Als Mustafa Yakin 1982 ins Wallis ging, keine Alimente mehr zahlte und aus dem Leben der Familie verschwand, lebten die Yakins von Sozialhilfe. Ertan übernahm die Vaterrolle und wurde zu Murats Vorbild. Noch heute spricht er ihn mit «Abi» an, das bedeutet auf Türkisch älterer Bruder und drückt Respekt aus. Auch beruflich folgte Murat seinem grossen Bruder. Er machte seine Lehre als Metallbauzeichner beim gleichen Betrieb wie Ertan, brach sie aber ab. Als Ertan Mitte der achtziger Jahre aus Basel wegzog, übernahm Murat seine Rolle. Als 12-Jähriger ging er an die Elternabende seines jüngeren Bruders Hakan, weil Mutter Emine kein Deutsch sprach. Mit ihr suchte er in den Zeitungen nach Stelleninseraten für Putzjobs.
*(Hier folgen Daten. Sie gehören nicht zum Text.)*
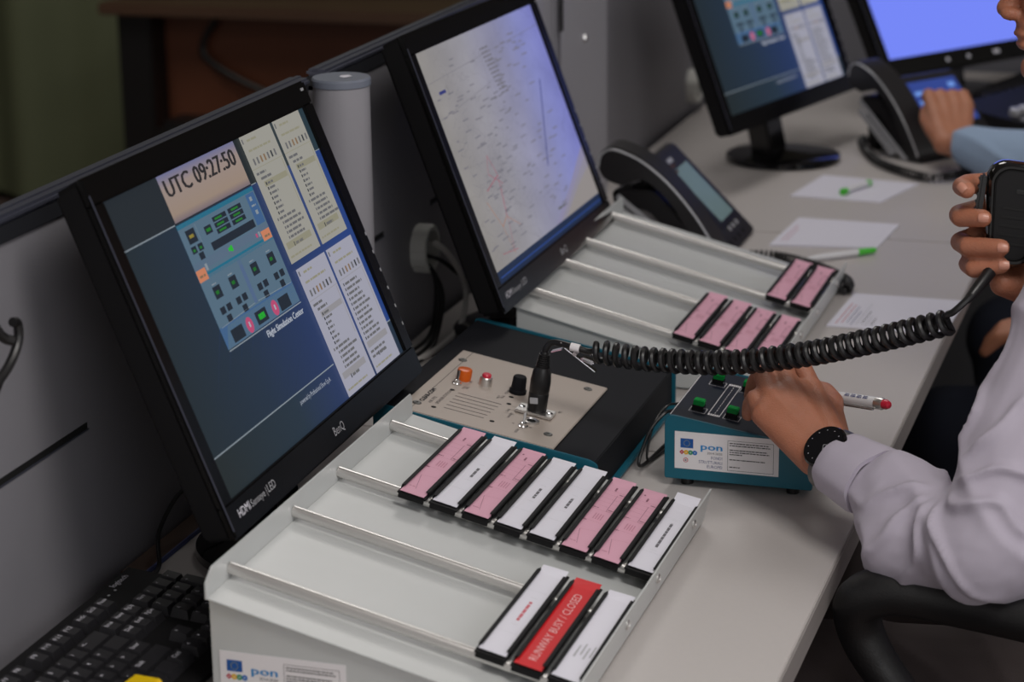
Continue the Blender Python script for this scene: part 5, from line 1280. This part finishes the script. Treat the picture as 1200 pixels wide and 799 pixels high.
fb += [('c', LS, .06, FS + V3((.04, 0, 0)), .06), ('e', (1.08, 3.32, .86), (.11, .16, .20)), ('e', (1.10, 3.32, .62), (.11, .15, .14)), ('c', (1.05, 3.34, 1.05), .058, (1.00, 3.35, 1.17), .056),
       ('e', (.985, 3.35, 1.29), (.098, .076, .115)), ('e', (.935, 3.35, 1.225), (.045, .055, .055)), ('c', (.890, 3.35, 1.275), .009, (.872, 3.35, 1.245), .010), ('e', (.905, 3.35, 1.190), (.018, .022, .015)),
       ('e', (1.0, 3.272, 1.25), (.018, .008, .03)), ('e', (1.0, 3.428, 1.25), (.018, .008, .03)), ('e', (.893, 3.35, 1.222), (.012, .024, .010)),
       ('c', (1.08, 3.16, .50), .070, (.615, 3.11, .510), .050), ('c', (1.08, 3.42, .52), .075, (.66, 3.48, .545), .052), ('c', (.615, 3.11, .51), .046, (.70, 3.13, .09), .034), ('c', (.66, 3.48, .54), .048, (.72, 3.5, .09), .034)]
fp = organic('person', fb, .0035, 'skin_far', smooth=4)
tag(fp, 'farther seated person in a light blue shirt reaching to the blue telephone display', 'person')
organic('shirt', [('c', FW + ff * .045, .0370, FE, .052), ('c', FE, .054, FS, .066), ('c', LE + V3((-.08, 0, -.01)), .046, LE, .052), ('c', LE, .054, LS, .066), ('c', LS, .07, FS + V3((.04, 0, 0)), .07), ('e', (1.08, 3.32, .86), (.13, .19, .215)), ('e', (1.10, 3.32, .62), (.13, .175, .15)), ('c', (1.06, 3.33, 1.06), .062, (1.04, 3.34, 1.09), .064)], .005, 'shirt_blue', fp, 5, lambda c, n: fold(c, .005, 55, (.7, .4, .5), 3))
organic('jeans', [('c', (1.09, 3.14, .505), .088, (.615, 3.10, .512), .068), ('c', (1.09, 3.42, .53), .088, (.66, 3.48, .545), .068), ('c', (.615, 3.10, .51), .062, (.70, 3.12, .09), .050), ('c', (.66, 3.48, .54), .062, (.72, 3.5, .09), .050), ('c', (1.1, 3.22, .55), .10, (1.1, 3.42, .55), .10)], .007, 'jeans', fp, 5)
organic('hair', [('e', (1.0, 3.35, 1.315), (.100, .082, .105))], .005, 'hair', fp, 3, lambda c, n: -.05 if (c.x < .935 and c.z < 1.34) else 0)
for yy in (3.15, 3.49): organic('shoe', [('c', (.73, yy, .046), .042, (.57, yy - .01, .040), .036)], .005, 'matte_black', fp, 3)

# ================================================================== office chairs
def office_chair(label, x, y, arm_y, near):
    t = thing('office_chair', label, 'chair', (x, y, 0), 0, 'black office chairs')
    m = MB(); m.box((x, y, .445), (.50, .48, .075), 'leather', .035, seg=5); m.build('seat', t)
    m = MB(); m.box((x + .27, y, .80), (.07, .44, .52), 'leather', .03, Matrix.Rotation(.14, 3, 'Y'), seg=5); m.build('backrest', t)
    m = MB(); m.cyl((x, y, .10), (x, y, .41), .028, 'black_plastic'); m.build('gas_lift', t)
    for k in range(5):
        a_ = 2 * PI * k / 5 + .3; e = V3((x + .30 * math.cos(a_), y + .30 * math.sin(a_), .075))
        m = MB(); m.tube([V3((x, y, .11)), mid((x, y, .11), e), e], .02, 'black_plastic', 10, rads=[.026, .02, .016]); lg = m.build('leg', t)
        m = MB(); m.cyl(e + V3((0, -.012, -.045)), e + V3((0, .012, -.045)), .030, 'rubber', 20, bev=.004); m.build('castor', lg)
    for s_, ay in ((-1, arm_y), (1, 2 * y - arm_y)):
        if near:
            pts = catmull([(.92, ay + .02, .50), (.90, ay, .60), (.96, ay - .02, .700), (.935, ay - .03, .728), (.84, ay - .02, .7380), (.76, ay + .01, .7360), (.705, ay + .015, .7390), (.672, ay + .020, .7240), (.670, ay + .03, .695), (.684, ay + .03, .665), (.710, ay + .03, .630), (.745, ay + .05, .570), (.79, ay + .07, .47)], 8) if s_ < 0 else catmull([(x + .0, ay - .02, .47), (x - .02, ay, .58), (x - .12, ay, .68), (x - .04, ay, .715), (x + .1, ay, .70), (x + .10, ay, .55), (x + .05, ay - .02, .46)], 8)
            n_ = len(pts); rads = [.016 + .007 * math.sin(PI * min(1, max(0, (i / n_ - .08) / .84))) for i in range(n_)]
            m = MB(); m.tube(pts, .024, 'leather', 18, rads=rads); m.build('armrest', t, angle=60)
        else:
            m = MB(); m.tube(catmull([(x - .05, ay, .46), (x - .14, ay, .60), (x - .16, ay, .66), (x - .10, ay, .685), (x + .10, ay, .67), (x + .12, ay, .55), (x + .08, ay, .46)], 8), .022, 'leather', 14); m.build('armrest', t, angle=60)
    return t
office_chair('black office chair whose armrest carries the elbow of the person in lavender', .985, 2.24, 1.955, True)
office_chair('black office chair under the farther person in the light blue shirt', 1.08, 3.32, 3.02, False)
Murat Yakin ist dank dem Fussball reich geworden. Viele meinen, dies sei der Grund, warum er sich im Leben so wenig Sorgen mache. Ertan Irizik glaubt das nicht. «Murat hat als Kind so viel Schwieriges erlebt, da kann kommen, was will.» Aber Irizik sagt auch: «Murat war früher stärker als ich. Er musste sich seinen Platz weniger erkämpfen, weil er von Anfang an in der Schweiz war.»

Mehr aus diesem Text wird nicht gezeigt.